Work to complete
Beginning with the first line of the data below, extract each line up to and including the one containing "steps' % ORD[i])". Copy them exactly and add nothing.

START

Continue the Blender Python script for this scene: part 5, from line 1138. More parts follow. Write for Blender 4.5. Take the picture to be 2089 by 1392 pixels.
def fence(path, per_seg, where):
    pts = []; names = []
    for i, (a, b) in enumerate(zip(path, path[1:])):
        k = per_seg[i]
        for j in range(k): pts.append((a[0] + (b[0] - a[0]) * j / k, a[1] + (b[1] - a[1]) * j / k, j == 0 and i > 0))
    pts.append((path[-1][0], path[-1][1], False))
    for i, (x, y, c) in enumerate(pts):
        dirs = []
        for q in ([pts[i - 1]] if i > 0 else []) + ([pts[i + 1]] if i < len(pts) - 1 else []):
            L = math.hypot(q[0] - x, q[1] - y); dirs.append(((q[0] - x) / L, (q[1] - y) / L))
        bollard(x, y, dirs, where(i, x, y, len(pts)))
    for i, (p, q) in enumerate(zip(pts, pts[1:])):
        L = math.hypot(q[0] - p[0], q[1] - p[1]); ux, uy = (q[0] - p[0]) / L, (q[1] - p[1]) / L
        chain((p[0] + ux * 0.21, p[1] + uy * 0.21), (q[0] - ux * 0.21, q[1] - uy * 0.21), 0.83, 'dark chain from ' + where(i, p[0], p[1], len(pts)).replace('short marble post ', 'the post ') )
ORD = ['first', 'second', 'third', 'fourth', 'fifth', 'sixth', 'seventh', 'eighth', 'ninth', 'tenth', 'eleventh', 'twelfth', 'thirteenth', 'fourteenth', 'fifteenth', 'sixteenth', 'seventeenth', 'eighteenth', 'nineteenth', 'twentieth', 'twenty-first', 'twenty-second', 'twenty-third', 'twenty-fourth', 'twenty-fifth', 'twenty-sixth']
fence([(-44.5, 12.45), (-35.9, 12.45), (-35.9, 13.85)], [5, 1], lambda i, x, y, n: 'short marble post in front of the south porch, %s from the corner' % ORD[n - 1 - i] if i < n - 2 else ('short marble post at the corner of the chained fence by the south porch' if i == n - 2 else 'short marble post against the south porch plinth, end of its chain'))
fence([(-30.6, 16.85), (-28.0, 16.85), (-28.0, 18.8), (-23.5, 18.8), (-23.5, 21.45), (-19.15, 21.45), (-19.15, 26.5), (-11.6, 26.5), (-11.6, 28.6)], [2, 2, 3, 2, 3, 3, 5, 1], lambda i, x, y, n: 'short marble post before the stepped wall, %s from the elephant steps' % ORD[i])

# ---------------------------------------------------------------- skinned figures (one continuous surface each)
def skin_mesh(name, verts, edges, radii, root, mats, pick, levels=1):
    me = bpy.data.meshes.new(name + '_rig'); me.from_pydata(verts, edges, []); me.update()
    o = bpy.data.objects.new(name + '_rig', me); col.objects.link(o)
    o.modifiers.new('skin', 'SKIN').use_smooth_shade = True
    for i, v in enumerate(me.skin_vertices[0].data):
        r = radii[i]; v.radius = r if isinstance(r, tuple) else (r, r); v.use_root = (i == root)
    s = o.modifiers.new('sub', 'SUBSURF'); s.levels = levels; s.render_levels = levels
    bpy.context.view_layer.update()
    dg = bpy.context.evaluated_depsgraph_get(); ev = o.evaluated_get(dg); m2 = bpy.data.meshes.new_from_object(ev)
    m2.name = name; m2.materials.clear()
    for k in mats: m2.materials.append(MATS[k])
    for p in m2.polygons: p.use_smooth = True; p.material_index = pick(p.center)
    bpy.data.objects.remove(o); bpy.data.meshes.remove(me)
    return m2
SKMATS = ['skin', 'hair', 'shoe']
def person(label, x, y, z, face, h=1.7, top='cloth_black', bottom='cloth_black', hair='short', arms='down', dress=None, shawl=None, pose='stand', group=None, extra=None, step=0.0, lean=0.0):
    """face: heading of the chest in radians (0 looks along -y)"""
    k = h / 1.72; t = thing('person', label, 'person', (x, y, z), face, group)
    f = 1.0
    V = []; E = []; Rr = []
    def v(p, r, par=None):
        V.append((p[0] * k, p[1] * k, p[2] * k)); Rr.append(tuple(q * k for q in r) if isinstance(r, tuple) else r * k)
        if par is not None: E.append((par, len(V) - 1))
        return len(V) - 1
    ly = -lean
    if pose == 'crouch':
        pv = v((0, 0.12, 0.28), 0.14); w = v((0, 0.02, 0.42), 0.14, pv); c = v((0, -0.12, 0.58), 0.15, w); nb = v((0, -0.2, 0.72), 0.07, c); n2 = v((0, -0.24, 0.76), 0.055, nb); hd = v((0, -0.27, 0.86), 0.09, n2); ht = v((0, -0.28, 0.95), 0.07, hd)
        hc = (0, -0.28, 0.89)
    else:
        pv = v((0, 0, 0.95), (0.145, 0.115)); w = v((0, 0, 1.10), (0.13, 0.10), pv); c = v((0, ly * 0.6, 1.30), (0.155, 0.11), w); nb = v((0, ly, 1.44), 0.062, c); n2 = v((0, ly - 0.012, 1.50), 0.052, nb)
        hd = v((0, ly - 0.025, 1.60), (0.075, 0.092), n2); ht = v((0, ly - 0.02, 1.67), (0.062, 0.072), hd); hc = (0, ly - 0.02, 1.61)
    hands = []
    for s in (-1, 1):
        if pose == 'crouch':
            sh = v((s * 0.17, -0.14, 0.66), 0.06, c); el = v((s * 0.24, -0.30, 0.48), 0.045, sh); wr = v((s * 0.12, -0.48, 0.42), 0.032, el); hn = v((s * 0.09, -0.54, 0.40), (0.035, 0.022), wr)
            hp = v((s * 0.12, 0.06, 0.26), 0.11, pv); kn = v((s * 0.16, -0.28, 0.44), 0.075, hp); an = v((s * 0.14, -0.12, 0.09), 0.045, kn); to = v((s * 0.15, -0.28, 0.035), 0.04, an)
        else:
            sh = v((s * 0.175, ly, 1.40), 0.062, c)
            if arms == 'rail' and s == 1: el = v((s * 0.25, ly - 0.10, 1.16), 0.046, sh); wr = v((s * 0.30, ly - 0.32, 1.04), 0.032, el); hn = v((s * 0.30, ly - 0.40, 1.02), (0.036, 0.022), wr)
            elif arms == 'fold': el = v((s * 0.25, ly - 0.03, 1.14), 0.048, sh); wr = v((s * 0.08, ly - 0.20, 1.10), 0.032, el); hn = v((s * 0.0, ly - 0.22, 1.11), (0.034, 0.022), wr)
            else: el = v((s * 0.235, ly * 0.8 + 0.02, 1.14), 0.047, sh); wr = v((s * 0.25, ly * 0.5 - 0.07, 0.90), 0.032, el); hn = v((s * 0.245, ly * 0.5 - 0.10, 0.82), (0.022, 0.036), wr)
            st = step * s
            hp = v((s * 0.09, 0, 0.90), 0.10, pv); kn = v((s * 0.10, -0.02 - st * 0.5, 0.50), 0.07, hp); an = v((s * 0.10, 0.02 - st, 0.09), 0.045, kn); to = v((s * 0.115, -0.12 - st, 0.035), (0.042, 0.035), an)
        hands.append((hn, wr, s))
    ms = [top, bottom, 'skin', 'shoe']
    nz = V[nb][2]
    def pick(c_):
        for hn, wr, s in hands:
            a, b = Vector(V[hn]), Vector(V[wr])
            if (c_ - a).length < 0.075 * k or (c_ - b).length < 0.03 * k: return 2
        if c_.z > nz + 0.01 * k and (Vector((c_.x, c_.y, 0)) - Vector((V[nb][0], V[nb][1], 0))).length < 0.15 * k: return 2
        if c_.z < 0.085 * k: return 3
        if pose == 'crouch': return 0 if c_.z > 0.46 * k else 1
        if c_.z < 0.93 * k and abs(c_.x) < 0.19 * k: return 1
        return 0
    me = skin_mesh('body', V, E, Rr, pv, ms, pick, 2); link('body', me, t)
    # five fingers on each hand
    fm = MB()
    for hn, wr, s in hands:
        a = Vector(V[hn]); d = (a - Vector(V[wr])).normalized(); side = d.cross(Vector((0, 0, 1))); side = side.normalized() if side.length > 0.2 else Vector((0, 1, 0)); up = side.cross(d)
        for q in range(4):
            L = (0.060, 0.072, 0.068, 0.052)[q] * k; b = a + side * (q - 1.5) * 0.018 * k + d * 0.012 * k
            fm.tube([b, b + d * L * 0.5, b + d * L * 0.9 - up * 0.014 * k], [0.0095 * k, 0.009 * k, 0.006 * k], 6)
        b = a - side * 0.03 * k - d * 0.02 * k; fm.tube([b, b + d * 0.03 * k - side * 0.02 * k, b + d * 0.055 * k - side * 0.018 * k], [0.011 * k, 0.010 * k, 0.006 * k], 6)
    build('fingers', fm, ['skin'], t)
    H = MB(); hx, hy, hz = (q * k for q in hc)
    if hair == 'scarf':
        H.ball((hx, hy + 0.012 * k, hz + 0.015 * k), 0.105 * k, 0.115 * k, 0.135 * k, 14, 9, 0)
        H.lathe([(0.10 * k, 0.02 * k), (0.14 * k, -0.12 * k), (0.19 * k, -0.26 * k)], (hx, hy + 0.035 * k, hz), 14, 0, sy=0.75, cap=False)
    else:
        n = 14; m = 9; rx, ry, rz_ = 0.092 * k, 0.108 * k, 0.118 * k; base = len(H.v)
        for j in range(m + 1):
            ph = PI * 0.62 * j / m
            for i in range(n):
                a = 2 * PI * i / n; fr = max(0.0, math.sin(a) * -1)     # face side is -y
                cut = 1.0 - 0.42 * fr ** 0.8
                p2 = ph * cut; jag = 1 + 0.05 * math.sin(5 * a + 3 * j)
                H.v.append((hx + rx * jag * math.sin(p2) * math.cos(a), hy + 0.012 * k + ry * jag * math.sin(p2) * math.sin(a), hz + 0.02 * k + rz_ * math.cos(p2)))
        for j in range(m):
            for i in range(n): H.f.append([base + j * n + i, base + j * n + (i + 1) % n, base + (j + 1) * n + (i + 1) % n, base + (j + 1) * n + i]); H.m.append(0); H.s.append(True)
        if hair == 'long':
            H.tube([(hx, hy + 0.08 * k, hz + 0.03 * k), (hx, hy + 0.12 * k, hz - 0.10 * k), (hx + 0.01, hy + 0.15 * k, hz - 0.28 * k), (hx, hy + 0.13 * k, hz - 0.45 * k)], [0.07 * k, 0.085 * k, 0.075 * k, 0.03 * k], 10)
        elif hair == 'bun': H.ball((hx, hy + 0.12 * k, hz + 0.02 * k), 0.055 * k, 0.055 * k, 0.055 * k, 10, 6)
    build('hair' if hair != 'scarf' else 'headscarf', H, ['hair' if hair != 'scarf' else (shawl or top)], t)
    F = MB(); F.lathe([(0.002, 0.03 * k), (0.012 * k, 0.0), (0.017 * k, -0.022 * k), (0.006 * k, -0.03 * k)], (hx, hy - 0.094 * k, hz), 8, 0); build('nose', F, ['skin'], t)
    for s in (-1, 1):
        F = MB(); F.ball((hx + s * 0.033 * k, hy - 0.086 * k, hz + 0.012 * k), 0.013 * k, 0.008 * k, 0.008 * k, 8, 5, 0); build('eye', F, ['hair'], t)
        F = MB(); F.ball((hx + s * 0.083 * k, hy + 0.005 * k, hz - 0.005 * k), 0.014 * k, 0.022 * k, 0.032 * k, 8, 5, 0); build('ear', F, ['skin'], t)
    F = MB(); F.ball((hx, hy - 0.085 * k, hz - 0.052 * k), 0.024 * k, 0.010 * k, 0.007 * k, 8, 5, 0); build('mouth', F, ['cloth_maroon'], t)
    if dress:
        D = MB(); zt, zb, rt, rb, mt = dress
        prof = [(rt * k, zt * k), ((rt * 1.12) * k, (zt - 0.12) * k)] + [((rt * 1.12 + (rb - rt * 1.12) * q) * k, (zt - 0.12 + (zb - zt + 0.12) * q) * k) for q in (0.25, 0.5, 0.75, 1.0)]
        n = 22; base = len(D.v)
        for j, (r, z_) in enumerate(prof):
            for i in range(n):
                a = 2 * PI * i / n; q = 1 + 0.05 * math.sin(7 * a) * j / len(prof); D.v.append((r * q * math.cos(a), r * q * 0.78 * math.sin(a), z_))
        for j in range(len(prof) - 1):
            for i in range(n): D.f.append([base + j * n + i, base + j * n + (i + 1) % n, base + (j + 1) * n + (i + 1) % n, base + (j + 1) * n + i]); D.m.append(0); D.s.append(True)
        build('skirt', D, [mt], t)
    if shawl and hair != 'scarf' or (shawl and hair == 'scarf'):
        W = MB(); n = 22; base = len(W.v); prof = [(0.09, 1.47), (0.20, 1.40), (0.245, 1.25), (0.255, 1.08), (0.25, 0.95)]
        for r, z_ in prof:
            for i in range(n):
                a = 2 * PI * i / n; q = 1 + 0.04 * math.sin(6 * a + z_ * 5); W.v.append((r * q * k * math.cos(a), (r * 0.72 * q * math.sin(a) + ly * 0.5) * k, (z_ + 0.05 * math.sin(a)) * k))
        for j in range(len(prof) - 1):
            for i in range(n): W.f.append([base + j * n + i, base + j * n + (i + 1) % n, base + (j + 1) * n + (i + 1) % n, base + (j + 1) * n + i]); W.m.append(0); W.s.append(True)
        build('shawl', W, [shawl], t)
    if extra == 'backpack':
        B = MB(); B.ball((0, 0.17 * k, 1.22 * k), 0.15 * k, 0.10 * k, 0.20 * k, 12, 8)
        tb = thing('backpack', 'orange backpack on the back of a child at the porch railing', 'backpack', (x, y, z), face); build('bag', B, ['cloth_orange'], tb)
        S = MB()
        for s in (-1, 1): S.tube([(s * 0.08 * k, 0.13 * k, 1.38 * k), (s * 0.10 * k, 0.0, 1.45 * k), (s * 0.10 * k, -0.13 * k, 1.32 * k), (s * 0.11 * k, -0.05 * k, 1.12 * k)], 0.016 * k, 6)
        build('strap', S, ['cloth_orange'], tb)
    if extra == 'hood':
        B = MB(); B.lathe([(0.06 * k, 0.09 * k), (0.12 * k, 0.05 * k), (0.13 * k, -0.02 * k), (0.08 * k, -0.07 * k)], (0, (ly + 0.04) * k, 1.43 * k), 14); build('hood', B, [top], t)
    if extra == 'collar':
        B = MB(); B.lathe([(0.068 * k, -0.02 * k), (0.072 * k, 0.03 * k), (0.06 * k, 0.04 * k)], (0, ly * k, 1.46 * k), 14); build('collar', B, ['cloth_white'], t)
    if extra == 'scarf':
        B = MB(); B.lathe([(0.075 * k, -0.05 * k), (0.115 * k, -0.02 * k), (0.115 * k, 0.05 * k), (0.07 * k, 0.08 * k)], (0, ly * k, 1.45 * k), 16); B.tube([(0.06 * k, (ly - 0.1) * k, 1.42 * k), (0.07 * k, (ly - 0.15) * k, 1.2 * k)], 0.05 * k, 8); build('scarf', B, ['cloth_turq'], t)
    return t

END

Result below
Continue the Blender Python script for this scene: part 5, from line 1138. More parts follow. Write for Blender 4.5. Take the picture to be 2089 by 1392 pixels.
def fence(path, per_seg, where):
    pts = []; names = []
    for i, (a, b) in enumerate(zip(path, path[1:])):
        k = per_seg[i]
        for j in range(k): pts.append((a[0] + (b[0] - a[0]) * j / k, a[1] + (b[1] - a[1]) * j / k, j == 0 and i > 0))
    pts.append((path[-1][0], path[-1][1], False))
    for i, (x, y, c) in enumerate(pts):
        dirs = []
        for q in ([pts[i - 1]] if i > 0 else []) + ([pts[i + 1]] if i < len(pts) - 1 else []):
            L = math.hypot(q[0] - x, q[1] - y); dirs.append(((q[0] - x) / L, (q[1] - y) / L))
        bollard(x, y, dirs, where(i, x, y, len(pts)))
    for i, (p, q) in enumerate(zip(pts, pts[1:])):
        L = math.hypot(q[0] - p[0], q[1] - p[1]); ux, uy = (q[0] - p[0]) / L, (q[1] - p[1]) / L
        chain((p[0] + ux * 0.21, p[1] + uy * 0.21), (q[0] - ux * 0.21, q[1] - uy * 0.21), 0.83, 'dark chain from ' + where(i, p[0], p[1], len(pts)).replace('short marble post ', 'the post ') )
ORD = ['first', 'second', 'third', 'fourth', 'fifth', 'sixth', 'seventh', 'eighth', 'ninth', 'tenth', 'eleventh', 'twelfth', 'thirteenth', 'fourteenth', 'fifteenth', 'sixteenth', 'seventeenth', 'eighteenth', 'nineteenth', 'twentieth', 'twenty-first', 'twenty-second', 'twenty-third', 'twenty-fourth', 'twenty-fifth', 'twenty-sixth']
fence([(-44.5, 12.45), (-35.9, 12.45), (-35.9, 13.85)], [5, 1], lambda i, x, y, n: 'short marble post in front of the south porch, %s from the corner' % ORD[n - 1 - i] if i < n - 2 else ('short marble post at the corner of the chained fence by the south porch' if i == n - 2 else 'short marble post against the south porch plinth, end of its chain'))
fence([(-30.6, 16.85), (-28.0, 16.85), (-28.0, 18.8), (-23.5, 18.8), (-23.5, 21.45), (-19.15, 21.45), (-19.15, 26.5), (-11.6, 26.5), (-11.6, 28.6)], [2, 2, 3, 2, 3, 3, 5, 1], lambda i, x, y, n: 'short marble post before the stepped wall, %s from the elephant steps' % ORD[i])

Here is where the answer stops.